Dawn Clark Netsch

Dawn Clark Netsch

A trailblazer whose legacy includes many “firsts.”

Patricia Dawn Clark was born September 16, 1926, in Cincinnati, Ohio. An exceptional student from an early age, she came to Northwestern University in 1944, where she majored in Political Science and graduated Phi Beta Kappa in 1948. Dawn went on to Northwestern Law School, where she was the first woman to earn the Scholar’s Cup for having the highest grade-point average in the first-year class. She was the only woman in her June of 1952 graduating class, and she ranked first of 63 students.

In the years immediately following law school, Dawn worked on Adlai Stevenson’s presidential campaign, as a clerk for federal judge Julius Hoffman, and in private practice at Covington & Burling in Washington, D.C. In 1960, she left private practice and returned to Illinois to join Governor Otto Kerner’s staff as a chief research assistant. One of her assignments was to serve on the Constitution Study Commission which laid the groundwork for a constitutional convention.

In 1963 Dawn wed internationally acclaimed architect Walter Netsch, best known for his design of the Cadet Chapel at the U.S. Air Force Academy in Colorado Springs. They shared a mutual love of opera and the Chicago White Sox. They were happily married until his death in 2008.

As the first woman faculty member hired by a law school in 1965, Dawn taught courses ranging from antitrust to Constitutional law and of course, state and local government.

She coauthored, with Daniel Mandelker, State and Local Government in a Federal System, a book that has been through multiple editions and is still in use today.

Her political career began when she was elected as a delegate to the 1970 Illinois Constitutional Convention. From there, she took on the party regulars and won a seat to the Illinois State Senate. She served her district with distinction for the next eighteen years. She served on the Appropriations II Committee and Chaired the Senate Revenue Committee which gained her a reputation as a state finance and tax policy expert.

In 1990 Dawn ran for Comptroller, and became the first woman to serve in a statewide executive office in Illinois. She used her position to educate the citizens of Illinois about the state budget and the budget deficit, and to urge lawmakers to “put our state’s fiscal house in order.”

In 1993 she ran for Governor. Her priorities were “balanced budgets, strong schools, and fair taxes. She became known as a “straight shooter” both for proposing an increase for the state income tax to fund education while lowering property taxes as well as a campaign commercial showing her playing pool. She won an upset victory in the Democratic primary, making her the first woman in Illinois to be nominated by a major party to run for Governor. Illinois State Senator Penny Stevens won her primary for Lieutenant Governor which added to the historic nature of the campaign—it was, and remains, the only time two women have headed the Illinois gubernatorial ticket. That race was lost to the incumbent governor.

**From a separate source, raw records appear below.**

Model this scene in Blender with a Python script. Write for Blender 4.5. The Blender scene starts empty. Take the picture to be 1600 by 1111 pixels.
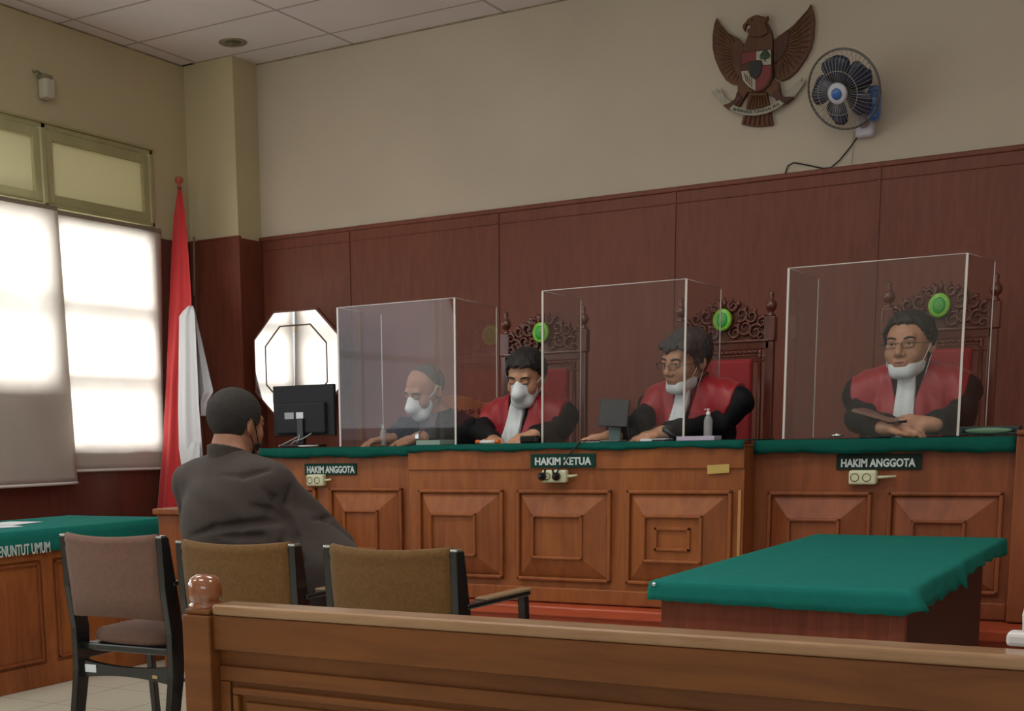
import bpy, bmesh, math, random
import numpy as np
from mathutils import Vector, Matrix, Euler
random.seed(7)
scn = bpy.context.scene
COL = scn.collection
# ------------------------------------------------------------------ camera
F_PX, CX, CY = 2054.22, 577.05, 1034.75
YAW, PIT, ROL = -0.568040, -0.168154, -0.0203379
CAMP = np.array([0.0, 0.0, 1.15])
_f = np.array([math.sin(YAW)*math.cos(PIT), math.cos(YAW)*math.cos(PIT), math.sin(PIT)])
_r0 = np.array([math.cos(YAW), -math.sin(YAW), 0.0]); _u0 = np.cross(_r0, _f)
_r = _r0*math.cos(ROL)+_u0*math.sin(ROL); _u = -_r0*math.sin(ROL)+_u0*math.cos(ROL)
cd = bpy.data.cameras.new('camera'); cam = bpy.data.objects.new('camera', cd); COL.objects.link(cam)
M = Matrix.Identity(4)
for i in range(3):
    M[i][0] = _r[i]; M[i][1] = _u[i]; M[i][2] = -_f[i]; M[i][3] = CAMP[i]
cam.matrix_world = M
cd.sensor_fit = 'HORIZONTAL'; cd.sensor_width = 36; cd.lens = F_PX/1600*36
cd.shift_x = (800-CX)/1600; cd.shift_y = (CY-555.5)/1600; cd.clip_start = .05
scn.camera = cam
scn.view_settings.view_transform = 'Standard'; scn.view_settings.look = 'None'
scn.view_settings.gamma = 1; scn.view_settings.use_curve_mapping = False
scn.view_settings.exposure = 0.12
def _ray(x, y): return _f + _r*(x-CX)/F_PX - _u*(y-CY)/F_PX
def PX(x, y, v): d = _ray(x, y); return Vector(CAMP+d*(v-CAMP[0])/d[0])   # point seen at a pixel on the plane X = v
def PY(x, y, v): d = _ray(x, y); return Vector(CAMP+d*(v-CAMP[1])/d[1])
def PZ(x, y, v): d = _ray(x, y); return Vector(CAMP+d*(v-CAMP[2])/d[2])
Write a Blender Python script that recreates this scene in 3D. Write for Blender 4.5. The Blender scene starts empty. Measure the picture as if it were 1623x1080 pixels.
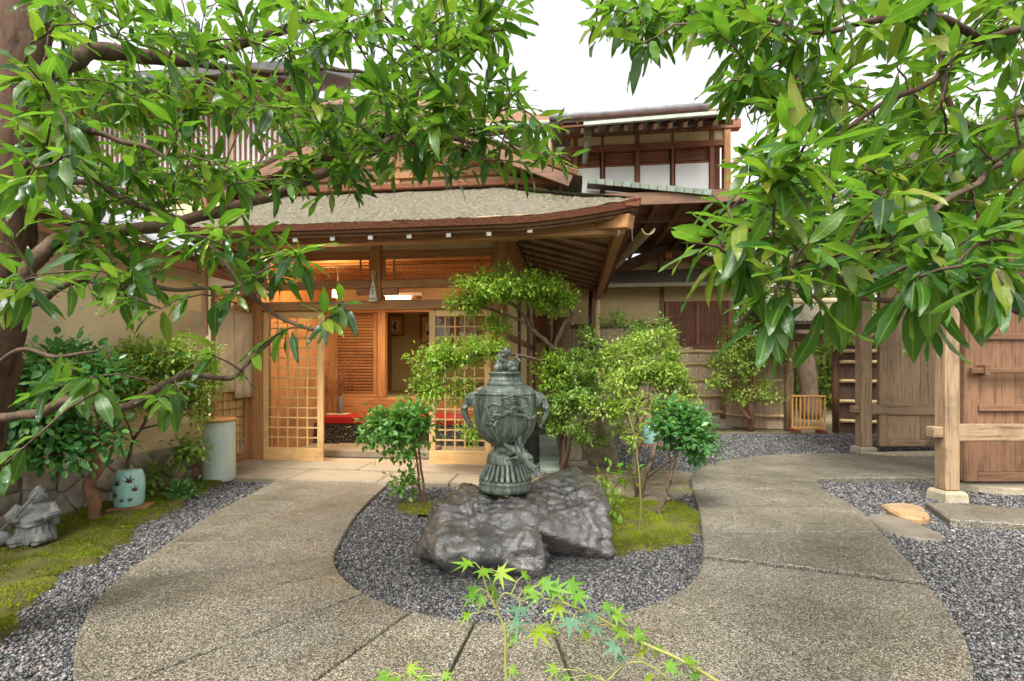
import bpy, bmesh, math, random
import numpy as np
from mathutils import Vector, Matrix, noise

# ------------------------------------------------------------------ camera, sky, sun, exposure
scene = bpy.context.scene
COL = scene.collection
R = random.Random(11)
NP = np.random.default_rng(5)
EYE = 1.2
FPX, CX, HY = 800.0, 811.5, 583.0          # focal length, centre and horizon as measured on the photograph

cam_data = bpy.data.cameras.new('camera')
cam = bpy.data.objects.new('camera', cam_data)
COL.objects.link(cam)
cam.location = (0, 0, EYE)
cam.rotation_euler = (math.radians(90), 0, 0)
cam_data.sensor_width = 36
cam_data.lens = FPX / 1623 * 36
cam_data.shift_y = (HY - 540) / 1623
cam_data.clip_start = 0.05
cam_data.clip_end = 500
scene.camera = cam

SUN_EL, SUN_AZ = math.radians(58), math.radians(205)
world = bpy.data.worlds.new('World')
scene.world = world
world.use_nodes = True
wn = world.node_tree
wn.nodes.clear()
w_out = wn.nodes.new('ShaderNodeOutputWorld')
w_bg = wn.nodes.new('ShaderNodeBackground')
w_sky = wn.nodes.new('ShaderNodeTexSky')
w_sky.sky_type = 'NISHITA'
w_sky.sun_disc = False
w_sky.sun_elevation = SUN_EL
w_sky.sun_rotation = SUN_AZ
w_sky.air_density = 1.0
w_sky.dust_density = 5.0
w_sky.ozone_density = 1.0
w_hsv = wn.nodes.new('ShaderNodeHueSaturation')     # an overcast sky is nearly colourless
w_hsv.inputs['Saturation'].default_value = 0.04
w_hsv.inputs['Value'].default_value = 1.2
wn.links.new(w_sky.outputs[0], w_hsv.inputs['Color'])
wn.links.new(w_hsv.outputs[0], w_bg.inputs['Color'])
w_bg.inputs['Strength'].default_value = 0.15
wn.links.new(w_bg.outputs[0], w_out.inputs[0])

sun_data = bpy.data.lights.new('sun', 'SUN')
sun_data.energy = 1.5
sun_data.angle = math.radians(16)
sun_data.color = (1.0, 0.93, 0.82)
sun = bpy.data.objects.new('sun', sun_data)
COL.objects.link(sun)
sun.rotation_euler = (math.radians(90) - SUN_EL, 0, math.pi - SUN_AZ)

scene.view_settings.view_transform = 'Standard'
scene.view_settings.look = 'None'
scene.view_settings.gamma = 1
scene.view_settings.use_curve_mapping = False
scene.view_settings.exposure = 1.2
scene.cycles.max_bounces = 8
scene.cycles.diffuse_bounces = 5
scene.cycles.transparent_max_bounces = 12
scene.cycles.use_denoising = True

# ------------------------------------------------------------------ helpers
V = Vector
UP = V((0, 0, 1))
ORG = {}

TH = math.radians(6.8)                    # the house stands turned by this against the view
BO = V((-3.25, 6.33, 0))                  # its front left corner
E1 = V((math.cos(TH), -math.sin(TH), 0))
E2 = V((math.sin(TH), math.cos(TH), 0))


def pix(px, py, d):
    return V(((px - CX) / FPX * d, d, EYE - (py - HY) / FPX * d))


def gnd(px, py, z=0.0):
    d = FPX * (EYE - z) / (py - HY)
    return V(((px - CX) / FPX * d, d, z))


def hw(u, v, z=0.0):                      # house coordinates to world
    return BO + E1 * u + E2 * v + UP * z


def hs(px, py, v):                        # sight line met with the house plane at depth v: (u, z)
    rx = (px - CX) / FPX
    t = (v + BO.dot(E2)) / (rx * E2.x + E2.y)
    p = V((rx * t, t, EYE - (py - HY) / FPX * t))
    return (p - BO).dot(E1), p.z


def hu(px, v):
    return hs(px, 583, v)[0]


def hz(py, v, px=640):
    return hs(px, py, v)[1]


def thing(name, label, cat, loc=(0, 0, 0), rot=0.0, group=None, kind=None, local=True):
    o = bpy.data.objects.new(name, None)
    o.empty_display_size = 0.1
    COL.objects.link(o)
    o.location = loc
    o.rotation_euler = (0, 0, rot)
    tag(o, label, cat, group, kind)
    ORG[o] = V((0, 0, 0)) if local else V(loc)
    return o


def house(name, label, cat, group=None):
    return thing(name, label, cat, BO, -TH, group)


def tag(o, label=None, cat=None, group=None, kind=None):
    if label: o['label'] = label
    if cat: o['category'] = cat
    if group: o['group'] = group
    if kind: o['kind'] = kind
    return o


def link_mesh(name, me, mat, parent=None, label=None, kind=None):
    o = bpy.data.objects.new(name, me)
    COL.objects.link(o)
    if mat is not None and len(me.materials) == 0:
        me.materials.append(mat)
    if parent is not None:
        o.parent = parent
        ORG[o] = ORG.get(parent, V((0, 0, 0)))
    tag(o, label, None, None, kind)
    return o


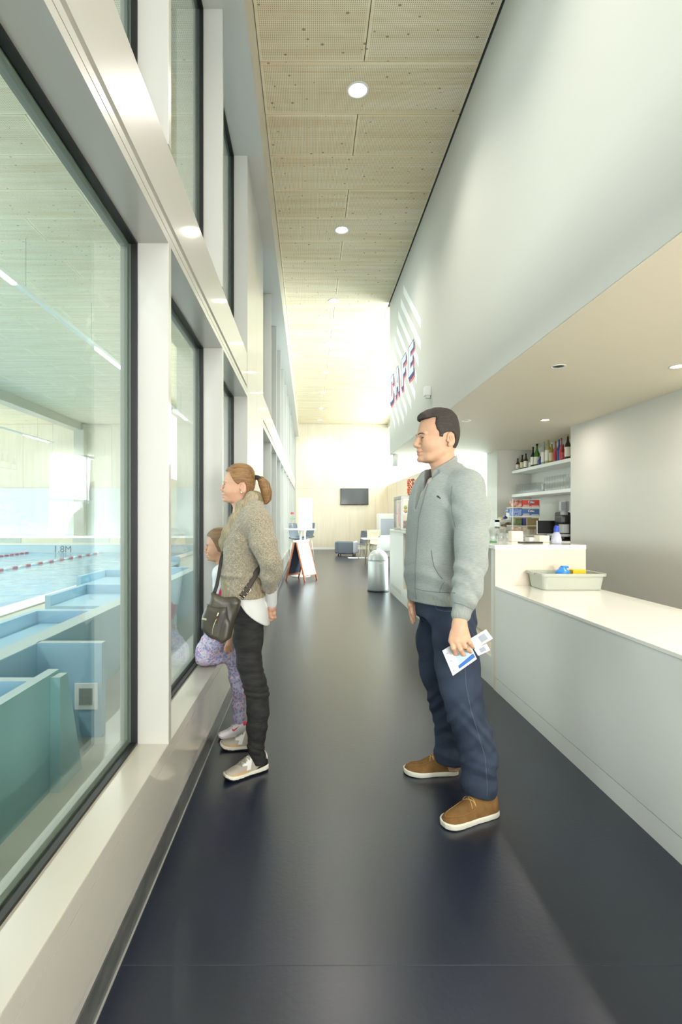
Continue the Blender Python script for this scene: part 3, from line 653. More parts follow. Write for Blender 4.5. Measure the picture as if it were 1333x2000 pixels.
# local: ridge along +y, legs spread along x
def slat(a, b, wdt, th, m, name, par):
    a, b = Vector(a), Vector(b); d = (b - a); L = d.length; mb = MB(); mb.box((-wdt / 2, -th / 2, 0), (wdt / 2, th / 2, L), m)
    o = mb.build(name, par); o.location = a; o.rotation_euler = d.to_track_quat('Z', 'Y').to_euler(); return o
ab.rotation_euler.z = math.radians(-30)
for sx, nm in ((-1, 'left'), (1, 'right')):
    top, bot = .02 * sx, .225 * sx
    for y in (-.25, .25): slat((bot, y, 0), (top, y, .82), .02, .03, WOODR, 'leg', ab)
    slat((bot * .86 + top * .14, -.25, .115), (bot * .86 + top * .14, .25, .115), .02, .03, WOODR, 'rail', ab)
    mb = MB(); x0, x1 = top + sx * .012, top + (bot - top) * .88 + sx * .012
    mb.poly([(top * 1.0, -.235, .80), (top, .235, .80), (x1 - sx * .012, .235, .12), (x1 - sx * .012, -.235, .12)], CHALK)
    mb.poly([(top + sx * .01, -.235, .80), (top + sx * .01, .235, .80), (x1, .235, .12), (x1, -.235, .12)], CHALK if sx < 0 else WBOARD)
    mb.build('board', ab)
mb = MB(); mb.box((-.035, -.27, .80), (.035, .27, .84), TRIM); mb.build('ridge', ab)
# standing table with rose
st = empty('standing_table', (-.19, 12.0, 0), label='tall round white standing table with a rose on it', cat='table')
mb = MB(); mb.lathe([(.34, 1.03), (.355, 1.035), (.355, 1.05), (.35, 1.055)], WPLAS, seg=36); mb.build('tabletop', st)
mb = MB(); mb.lathe([(.025, .02), (.025, 1.03)], WPLAS, seg=16); mb.build('column', st); mb = MB(); mb.lathe([(.22, 0), (.22, .012), (.03, .03)], WPLAS, seg=28); mb.build('foot', st)
rv = empty('rose_vase', (-.375, 11.95, 1.0556), label='thin glass vase with a single pink rose on the standing table', cat='vase')
mb = MB(); mb.lathe([(.022, 0), (.024, .01), (.014, .12), (.018, .2)], TGLASS, seg=14); mb.build('vase', rv)
GRL = mat('leaf_green', (104, 150, 96), .5); PK = mat('rose_pink', (226, 92, 110), .5)
mb = MB(); mb.tube([(0, 0, .01), (.004, 0, .2), (0, 0, .33)], .0035, GRL, 6); mb.build('stem', rv)
for i in range(5):
    a = i * 1.26; mb = MB(); c = Vector((math.cos(a) * .05, math.sin(a) * .03, .24 + .02 * (i % 2)))
    mb.poly([(0, 0, .20 + .01 * i), tuple(c + Vector((0, .015, 0))), tuple(c * 1.5 - Vector((0, 0, .13))), tuple(c - Vector((0, .015, 0.01)))], GRL); mb.build('leaf', rv)
rb_ = empty('bloom', (0, 0, 0)); rb_.parent = rv
for i in range(9):
    a = i * 2.4; r = .012 + .0035 * i; mb = MB()
    pts = [(r * math.cos(a + t) , r * math.sin(a + t), z) for t, z in ((-.7, .325), (.7, .325), (.9, .375 - .002 * i), (0, .385 - .002 * i), (-.9, .375 - .002 * i))]
    mb.poly(pts, PK); mb.build('petal', rb_)
# poster on a stand behind
ps = empty('poster_stand', (-.12, 13.4, 0), label='white poster display stand behind the standing table', cat='stand')
mb = MB(); mb.box((-.15, 0, 1.02), (.20, .02, 1.80), WPLAS, .004); mb.build('board', ps)
PG = mat('poster_grey', (186, 188, 190), .6); PB = mat('poster_blue', (168, 206, 220), .6, mottle=((214, 232, 240), 14, (1, 1, 1)))
mb = MB()
for z, a, b in ((1.66, -.06, .10), (1.585, -.11, .14), (1.51, -.11, .12)):
    x = a
    while x < b: mb.box((x, -.0012, z), (x + .022, 0, z + .018), PG); x += .03
mb.build('lettering', ps)
mb = MB(); mb.poly([(-.03, -.0012, 1.26), (.04, -.0012, 1.34), (.18, -.0012, 1.42), (.19, -.0012, 1.37), (.12, -.0012, 1.30), (.17, -.0012, 1.24), (.06, -.0012, 1.20)], PB); mb.build('picture', ps)
mb = MB(); mb.box((.0, .0, .02), (.04, .02, 1.02), WPLAS); mb.box((-.2, -.12, 0), (.25, .15, .02), WPLAS); mb.build('stand', ps)
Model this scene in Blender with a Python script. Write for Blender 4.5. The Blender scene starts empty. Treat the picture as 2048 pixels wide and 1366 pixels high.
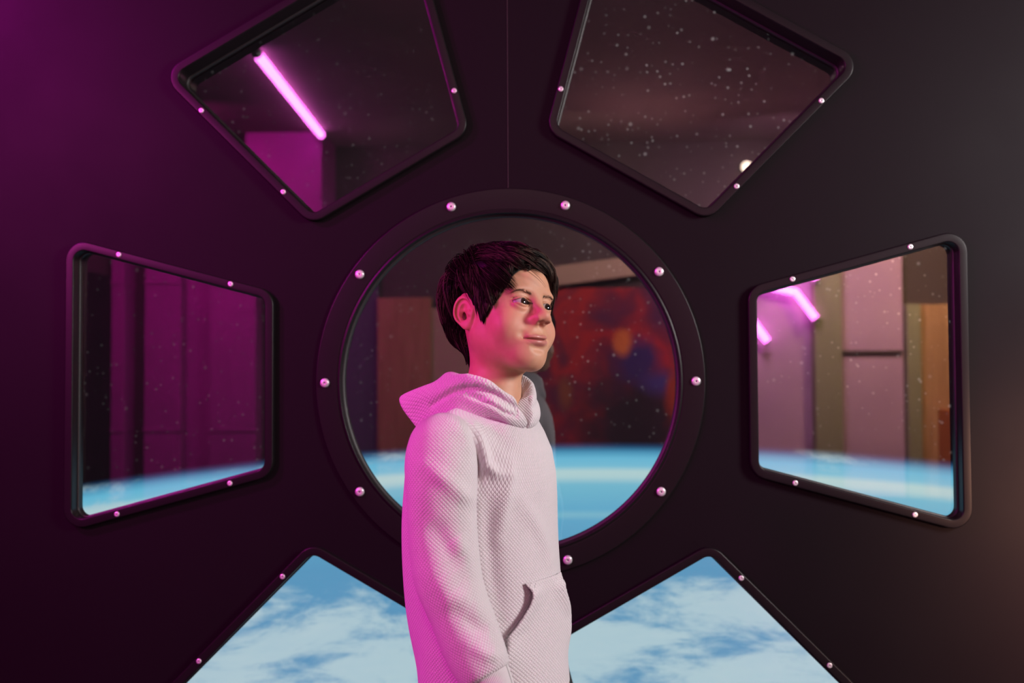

After the election she returned to the Law School and resumed teaching her course in state and local government. She took on important administrative duties as well, including co-chairing a strategic planning process for the Law School.

She remained active in political and social causes until the end of her life. She was a distinguished lifetime director and past Board Chair of the American Judicature Society, and a recipient of the prestigious 2011 Order of Lincoln award. She remained active on many non-profit boards and continued to champion the issues that were important to her.

Dawn died in Chicago on Tuesday, March 5, 2013, at the age of 86, from complications related to amyotrophic lateral sclerosis.